Nov 21, 2013 1:56pm EST  --  Report as abuse
xcanada2 wrote:
All members of Congress who show first allegiance to Israel, and against American interests, should be rejected at the earliest voting. Similarly, for all congress people who waver from loyalty to the American majority rather than the superclass and their lobbyists.

Most of Congress would fail the test of loyalty to the people. However, I believe we would be much better off with a brand-new Congress. Some of the new ones might be corrupt or incompetent, but at least they won’t be the entrenched captured followers of the superclass. We, the people, should institute term limits by simply voting out any member of Congress who shows the slightest disloyalty to us, the majority.

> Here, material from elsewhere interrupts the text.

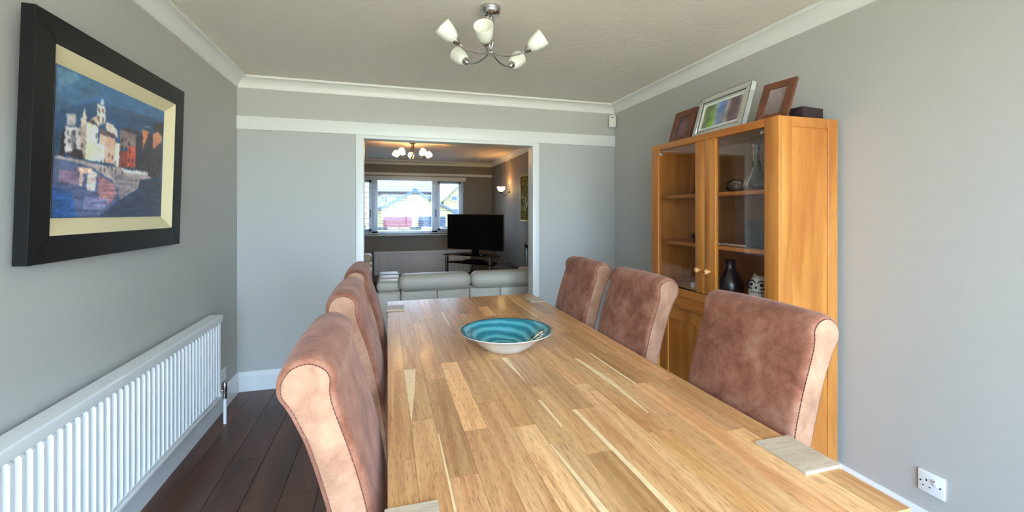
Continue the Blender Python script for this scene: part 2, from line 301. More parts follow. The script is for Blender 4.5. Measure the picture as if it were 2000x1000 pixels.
# mouldings swept along walls with mitred ends
def sweep(name, prof, p0, p1, inward, m0, m1, mat, label, cat):
    p0 = Vector(p0); p1 = Vector(p1); d = (p1-p0).normalized(); n = Vector(inward); N = len(prof); vs = []
    for e, (p, m) in enumerate(((p0, m0), (p1, m1))):
        for q, z in prof:
            vs.append(p+n*q+d*(q*m*(1 if e == 0 else -1))+Vector((0, 0, z)))
    fs = [(i, (i+1) % N, N+(i+1) % N, N+i) for i in range(N)]+[tuple(range(N))[::-1], tuple(range(N, 2*N))]
    return struct(MB().raw(vs, fs).build(name, mat, smooth=25), label, cat)
cov = [(0, 2.288), (0.010, 2.288), (0.011, 2.296)]+[(0.011+0.058*(1-math.cos(t)), 2.296+0.058*math.sin(t)) for t in [PI/2*k/8 for k in range(1, 9)]]+[(0.082, 2.354), (0.084, 2.369), (0, 2.369)]
sweep('trim_1', cov, (XL, YB, 0), (XL, YW, 0), (1, 0, 0), 1, 1, 'trim_white', 'white coved cornice above the harbour picture wall', 'cornice')
sweep('trim_2', cov, (XL, YW, 0), (XR, YW, 0), (0, -1, 0), 1, 1, 'trim_white', 'white coved cornice above the lounge opening', 'cornice')
sweep('trim_3', cov, (XR, YB, 0), (XR, YW, 0), (-1, 0, 0), 1, 1, 'trim_white', 'white coved cornice above the oak display cabinet', 'cornice')
sweep('trim_4', cov, (LX0, LY1, 0), (LX1, LY1, 0), (0, -1, 0), 1, 1, 'trim_white', 'white coved cornice above the lounge window', 'cornice')
sweep('trim_5', cov, (LX1, LY0, 0), (LX1, LY1, 0), (-1, 0, 0), 0, 1, 'trim_white', 'white coved cornice above the lounge wall lamp', 'cornice')
skt = [(0, 0), (0.018, 0), (0.018, 0.105), (0.012, 0.113), (0.012, 0.130), (0.006, 0.146), (0, 0.146)]
sweep('baseboard_left', skt, (XL, YB, 0), (XL, YW, 0), (1, 0, 0), 1, 1, 'gloss_white', 'white skirting board under the radiator wall', 'skirting')
sweep('baseboard_back_left', skt, (XL, YW, 0), (OX0-0.062, YW, 0), (0, -1, 0), 1, 0, 'gloss_white', 'white skirting board left of the lounge opening', 'skirting')
sweep('baseboard_back_right', skt, (OX1+0.062, YW, 0), (XR, YW, 0), (0, -1, 0), 0, 1, 'gloss_white', 'white skirting board right of the lounge opening', 'skirting')
sweep('baseboard_right', skt, (XR, YB, 0), (XR, YW, 0), (-1, 0, 0), 1, 1, 'gloss_white', 'white skirting board below the wall socket', 'skirting')
struct(B(XL, XR, YW-0.016, YW, 1.976, 2.077).build('trim_6', 'trim_white', bevel=0.003), 'flat white picture rail across the wall above the opening', 'picture rail')
struct(B(LX0, LX1, LY1-0.03, LY1, 2.075, 2.125).build('trim_7', 'trim_white', bevel=0.004), 'narrow white picture rail above the lounge window', 'picture rail')
ar = struct(MB().box(OX0-0.062, OX0, YW-0.018, YW, 0, 1.976).build('trim_8', 'trim_white', bevel=0.004), 'white architrave on the left of the lounge opening', 'architrave')
struct(MB().box(OX1, OX1+0.062, YW-0.018, YW, 0, 1.976).build('trim_9', 'trim_white', bevel=0.004), 'white architrave on the right of the lounge opening', 'architrave')
struct(MB().box(OX0, OX1, YW-0.018, YW, OZ, 1.976).build('trim_10', 'trim_white', bevel=0.002), 'thin white head board over the lounge opening', 'architrave')
struct(MB().box(OX0-0.012, OX0, YW, YW+0.11, 0, OZ).box(OX1, OX1+0.012, YW, YW+0.11, 0, OZ).box(OX0-0.012, OX1+0.012, YW, YW+0.11, OZ, OZ+0.012).build('trim_11', 'trim_white'), 'white lining boards inside the lounge opening', 'lining')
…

If you see somebody seeking your vote, with lots of unaccounted-for money behind them, vote against them. That should be one of the litmus tests. The more they spend on TV/media, the less trustworthy they are.

Nov 21, 2013 2:08pm EST  --  Report as abuse
Logical123 wrote:
As usual, in this article Reuters misrepresented what Harry Reid said. Apparently, Reid said that he would support more sanctions if the current negotiations failed. This proviso is conveniently left out of the Reuters article.

My earlier strong denunciation of Reid was based on the account presented in this article. Wall Street Journal now presents the alternate statement which I assume is more accurate. Shame on Reuters.